Tea Helped Women Win the Right to Vote

The suffrage movement began with a tea party

 

In Waterloo, New York on July 9, 1848, five women that would become pivotal members of the suffragist movement and the fight for women’s right to vote, met for tea. Jane Hunt organized the gathering at her home, inviting Lucretia Mott, Martha Wright, Mary Ann McClintock, and Elizabeth Cady Stanton. Though their first tea party began as a small, invite only gathering, this initial meeting would soon lead to the Seneca Falls Convention, to take place on July 19th and 20th of the same year in Seneca Falls, New York. This convention was the first women’s rights conference in the United States and the official launch of the suffrage movement. 

Throughout the suffrage movement, tea continued to play an important role. In 1911, California suffragists developed and packaged wholesale tea. In northern California, they sold Equality Tea, while suffragists in southern California, including well known female grocer Nancy Tuttle Craig, began selling Votes for Women tea. In protest and solidarity, grocery customers often refused to pay their bills upon discovering that a grocer did not wish to carry suffragist tea. The profits made from selling suffragist teas went back into funding the movement and later in 1911, California officially became the sixth state where women won the vote. 
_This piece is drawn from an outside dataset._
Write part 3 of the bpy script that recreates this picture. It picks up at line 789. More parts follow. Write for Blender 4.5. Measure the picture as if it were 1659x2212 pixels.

Years later in 1913, Ida B Wells founded the Alpha Suffrage Club in Chicago, the first black suffragist group in the country. The same year, affluent Alva Vanderbilt-Belmont, had a Chinese tea house built in her back lawn. Her new place of gathering acted as the setting for numerous tea party fundraisers, the revenue of which fed back into the movement. A year later, Belmont held the Conference of Great Women at her home. Tables were lined with porcelain teaware inscribed with Votes for Women in dark blue across their sides. Guests were able to take home the ware as parting gifts, a memento from the movement. 

Choosing tea to increase publicity and support around the suffragist movement was a strategic act that placed emphasis on tea’s symbolism, its ability to encourage gathering and important conversation. The closeness and comfort that tea parties fostered was harnessed as a method in communicating the importance of the suffragists’ work. Both the accessibility of Equality Tea and Votes for Women Tea, as well as tea’s widespread use and love societally, lead to a successfully marketed social justice product. 

Finally in 1920, after over 70 years of protest and perseverance, the 19th amendment granted women the right to vote in the United States, a direct outcome of the suffrage movement’s sustained efforts and activism.